Black residents were 18 times more likely to be subjected to a frisk and 4.8 times more likely to be pulled over than white people last year, according to two monitoring reports authored by the Boston-based Crime and Justice Institute released this fall.
Hispanic and Latino residents were 2.4 times more likely than white people to be frisked after encountering police in a traffic stop, informal street interview or another kind of encounter. And even accounting for differing crime rates, Milwaukee officers conducted frisks more often in Black, Hispanic and Latino neighborhoods than in white neighborhoods, the reports found.
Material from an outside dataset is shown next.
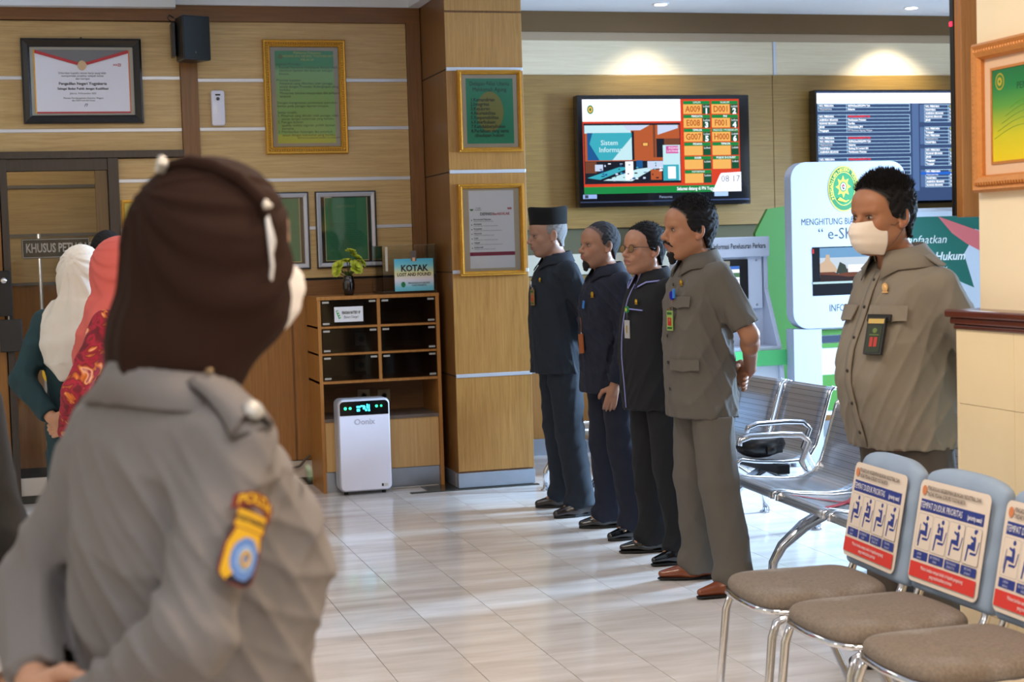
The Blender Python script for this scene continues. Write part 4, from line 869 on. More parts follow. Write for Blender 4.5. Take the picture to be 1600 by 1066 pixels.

The results are discouraging for activists who sought to reform the department's stop-and-frisk practices. Fred Royal, a vice president of Milwaukee's NAACP branch who works closely with the Police Department, said he did not expect a major cultural change to occur in four years but was still disappointed with the progress.
"I can’t understand how they cannot do the constitutional policing that they say they’ve been so committed to doing, which would justify those stops and frisks," he said.
Police and other city officials maintain the consent decree has led to notable improvements.
In a joint statement from Mayor Cavalier Johnson’s office, the Police Department and the Fire and Police Commission, the city said it is investing more time to determine what specifically is driving the disparities and is requiring more officer training on identifying biases.
“The city is resolute that constitutional policing occurs in each and every police interaction,” the statement said. “Mayor Cavalier Johnson is committed to assisting the FPC and MPD with the appropriate resources to attain the goals of the settlement agreement.”
The reform process, known as a consent decree, stipulates that Milwaukee police must meet certain benchmarks for at least five years. Four years into the agreement, the state's largest police agency has not met all of those requirements for a single year.